What you need to do. Return each line of the data below exactly, omitting any pictures.

Source material.
::::::::::

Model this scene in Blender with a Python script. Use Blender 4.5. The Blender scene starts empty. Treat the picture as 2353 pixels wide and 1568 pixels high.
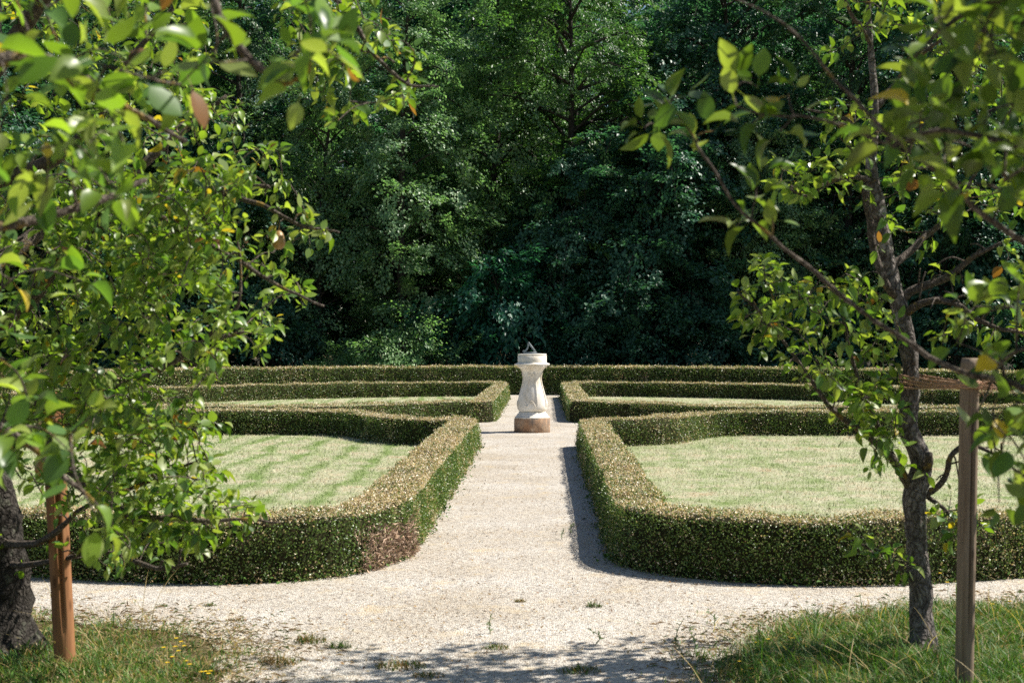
import bpy, math, random
import numpy as np
from mathutils import Vector

R = math.radians
rng = np.random.default_rng(7)
random.seed(7)
sc = bpy.context.scene
col = sc.collection

# ------------------------------------------------------------------ camera, sky, sun, exposure
CAM = np.array([0.215, 0.0, 1.45])
YAW = math.atan(73 / 3267)
FPX = 3267.0
cam = bpy.data.cameras.new("camera")
cam.lens = 50; cam.sensor_width = 36; cam.clip_end = 2000; cam.clip_start = 0.05
cam.dof.use_dof = True; cam.dof.focus_distance = 19.0; cam.dof.aperture_fstop = 6.3
camo = bpy.data.objects.new("camera", cam); col.objects.link(camo)
camo.location = CAM; camo.rotation_euler = (R(90), 0, YAW)
sc.camera = camo

SUN_EL, SUN_AZ = R(51), R(15)                      # azimuth measured from +X towards +Y
SUND = np.array([math.cos(SUN_EL) * math.cos(SUN_AZ), math.cos(SUN_EL) * math.sin(SUN_AZ), math.sin(SUN_EL)])
w = bpy.data.worlds.new("World"); sc.world = w; w.use_nodes = True
nt = w.node_tree; nt.nodes.clear()
sky = nt.nodes.new("ShaderNodeTexSky"); sky.sky_type = 'NISHITA'; sky.sun_disc = False
sky.sun_elevation = SUN_EL; sky.sun_rotation = math.pi / 2 - SUN_AZ
sky.air_density = 1.0; sky.dust_density = 0.6; sky.ozone_density = 1.2
bg = nt.nodes.new("ShaderNodeBackground"); bg.inputs[1].default_value = 0.065
wo = nt.nodes.new("ShaderNodeOutputWorld")
nt.links.new(sky.outputs[0], bg.inputs[0]); nt.links.new(bg.outputs[0], wo.inputs[0])
sl = bpy.data.lights.new("sun", 'SUN'); sl.energy = 5.0; sl.angle = R(0.53); sl.color = (1, 0.95, 0.86)
so = bpy.data.objects.new("sun", sl); col.objects.link(so)
so.rotation_euler = Vector(SUND).to_track_quat('Z', 'Y').to_euler(); so.location = (20, 10, 30)
sc.view_settings.view_transform = 'Standard'; sc.view_settings.look = 'None'
sc.view_settings.exposure = 0.75; sc.view_settings.gamma = 1
sc.cycles.max_bounces = 7; sc.cycles.diffuse_bounces = 3; sc.cycles.glossy_bounces = 2
sc.cycles.use_denoising = False; sc.cycles.transmission_bounces = 4; sc.cycles.sample_clamp_indirect = 6

# ------------------------------------------------------------------ helpers
FWD = np.array([-math.sin(YAW), math.cos(YAW), 0]); RGT = np.array([math.cos(YAW), math.sin(YAW), 0]); UP = np.array([0, 0, 1.0])
def U(px, py, d):
    "world point at forward depth d (metres) for a measured direction"
    return CAM + FWD * d + RGT * ((px - 1176) / FPX * d) + UP * ((784 - py) / FPX * d)
def G(px, py):
    return U(px, py, CAM[2] * FPX / (py - 784))
def UA(p, d):
    p = np.asarray(p, float); d = np.asarray(d, float)
    return CAM + FWD * d[:, None] + RGT * ((p[:, 0] - 1176) / FPX * d)[:, None] + UP * ((784 - p[:, 1]) / FPX * d)[:, None]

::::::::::

The result.
Model this scene in Blender with a Python script. Use Blender 4.5. The Blender scene starts empty. Treat the picture as 2353 pixels wide and 1568 pixels high.
import bpy, math, random
import numpy as np
from mathutils import Vector

R = math.radians
rng = np.random.default_rng(7)
random.seed(7)
sc = bpy.context.scene
col = sc.collection

# ------------------------------------------------------------------ camera, sky, sun, exposure
CAM = np.array([0.215, 0.0, 1.45])
YAW = math.atan(73 / 3267)
FPX = 3267.0
cam = bpy.data.cameras.new("camera")
cam.lens = 50; cam.sensor_width = 36; cam.clip_end = 2000; cam.clip_start = 0.05
cam.dof.use_dof = True; cam.dof.focus_distance = 19.0; cam.dof.aperture_fstop = 6.3
camo = bpy.data.objects.new("camera", cam); col.objects.link(camo)
camo.location = CAM; camo.rotation_euler = (R(90), 0, YAW)
sc.camera = camo

SUN_EL, SUN_AZ = R(51), R(15)                      # azimuth measured from +X towards +Y
SUND = np.array([math.cos(SUN_EL) * math.cos(SUN_AZ), math.cos(SUN_EL) * math.sin(SUN_AZ), math.sin(SUN_EL)])
w = bpy.data.worlds.new("World"); sc.world = w; w.use_nodes = True
nt = w.node_tree; nt.nodes.clear()
sky = nt.nodes.new("ShaderNodeTexSky"); sky.sky_type = 'NISHITA'; sky.sun_disc = False
sky.sun_elevation = SUN_EL; sky.sun_rotation = math.pi / 2 - SUN_AZ
sky.air_density = 1.0; sky.dust_density = 0.6; sky.ozone_density = 1.2
bg = nt.nodes.new("ShaderNodeBackground"); bg.inputs[1].default_value = 0.065
wo = nt.nodes.new("ShaderNodeOutputWorld")
nt.links.new(sky.outputs[0], bg.inputs[0]); nt.links.new(bg.outputs[0], wo.inputs[0])
sl = bpy.data.lights.new("sun", 'SUN'); sl.energy = 5.0; sl.angle = R(0.53); sl.color = (1, 0.95, 0.86)
so = bpy.data.objects.new("sun", sl); col.objects.link(so)
so.rotation_euler = Vector(SUND).to_track_quat('Z', 'Y').to_euler(); so.location = (20, 10, 30)
sc.view_settings.view_transform = 'Standard'; sc.view_settings.look = 'None'
sc.view_settings.exposure = 0.75; sc.view_settings.gamma = 1
sc.cycles.max_bounces = 7; sc.cycles.diffuse_bounces = 3; sc.cycles.glossy_bounces = 2
sc.cycles.use_denoising = False; sc.cycles.transmission_bounces = 4; sc.cycles.sample_clamp_indirect = 6

# ------------------------------------------------------------------ helpers
FWD = np.array([-math.sin(YAW), math.cos(YAW), 0]); RGT = np.array([math.cos(YAW), math.sin(YAW), 0]); UP = np.array([0, 0, 1.0])
def U(px, py, d):
    "world point at forward depth d (metres) for a measured direction"
    return CAM + FWD * d + RGT * ((px - 1176) / FPX * d) + UP * ((784 - py) / FPX * d)
def G(px, py):
    return U(px, py, CAM[2] * FPX / (py - 784))
def UA(p, d):
    p = np.asarray(p, float); d = np.asarray(d, float)
    return CAM + FWD * d[:, None] + RGT * ((p[:, 0] - 1176) / FPX * d)[:, None] + UP * ((784 - p[:, 1]) / FPX * d)[:, None]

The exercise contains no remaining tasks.